Write out only the span of lines that begins at the line with "Build this scene" and ends at the line with "COL = S.collection". Keep both end lines, word for word.

═══ MATERIAL SHOWN

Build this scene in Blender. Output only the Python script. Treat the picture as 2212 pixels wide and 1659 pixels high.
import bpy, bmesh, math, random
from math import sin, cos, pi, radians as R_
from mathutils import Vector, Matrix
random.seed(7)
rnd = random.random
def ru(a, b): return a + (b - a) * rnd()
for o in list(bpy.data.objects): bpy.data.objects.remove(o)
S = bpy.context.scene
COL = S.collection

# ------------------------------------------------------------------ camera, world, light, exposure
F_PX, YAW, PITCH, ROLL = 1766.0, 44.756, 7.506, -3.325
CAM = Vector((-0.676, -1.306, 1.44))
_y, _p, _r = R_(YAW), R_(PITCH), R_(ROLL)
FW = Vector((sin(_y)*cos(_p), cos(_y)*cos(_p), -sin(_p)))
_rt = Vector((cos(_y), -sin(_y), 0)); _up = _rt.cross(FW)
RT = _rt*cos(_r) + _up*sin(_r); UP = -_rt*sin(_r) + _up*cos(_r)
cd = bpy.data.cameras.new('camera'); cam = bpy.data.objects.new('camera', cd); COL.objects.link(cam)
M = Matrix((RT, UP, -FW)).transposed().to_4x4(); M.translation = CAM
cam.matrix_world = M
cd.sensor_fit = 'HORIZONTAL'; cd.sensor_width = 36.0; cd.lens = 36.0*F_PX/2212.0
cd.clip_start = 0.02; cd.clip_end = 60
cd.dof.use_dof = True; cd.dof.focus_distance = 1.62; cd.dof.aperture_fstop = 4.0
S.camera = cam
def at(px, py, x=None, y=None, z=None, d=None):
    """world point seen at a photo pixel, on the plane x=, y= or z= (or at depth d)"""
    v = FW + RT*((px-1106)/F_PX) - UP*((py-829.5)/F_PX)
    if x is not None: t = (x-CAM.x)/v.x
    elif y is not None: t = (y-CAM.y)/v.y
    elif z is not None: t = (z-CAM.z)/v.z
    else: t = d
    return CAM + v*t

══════
═══ MATERIAL SHOWN

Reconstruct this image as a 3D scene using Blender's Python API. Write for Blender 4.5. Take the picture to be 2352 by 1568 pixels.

══════

### ANSWER BELOW
Build this scene in Blender. Output only the Python script. Treat the picture as 2212 pixels wide and 1659 pixels high.
import bpy, bmesh, math, random
from math import sin, cos, pi, radians as R_
from mathutils import Vector, Matrix
random.seed(7)
rnd = random.random
def ru(a, b): return a + (b - a) * rnd()
for o in list(bpy.data.objects): bpy.data.objects.remove(o)
S = bpy.context.scene
COL = S.collection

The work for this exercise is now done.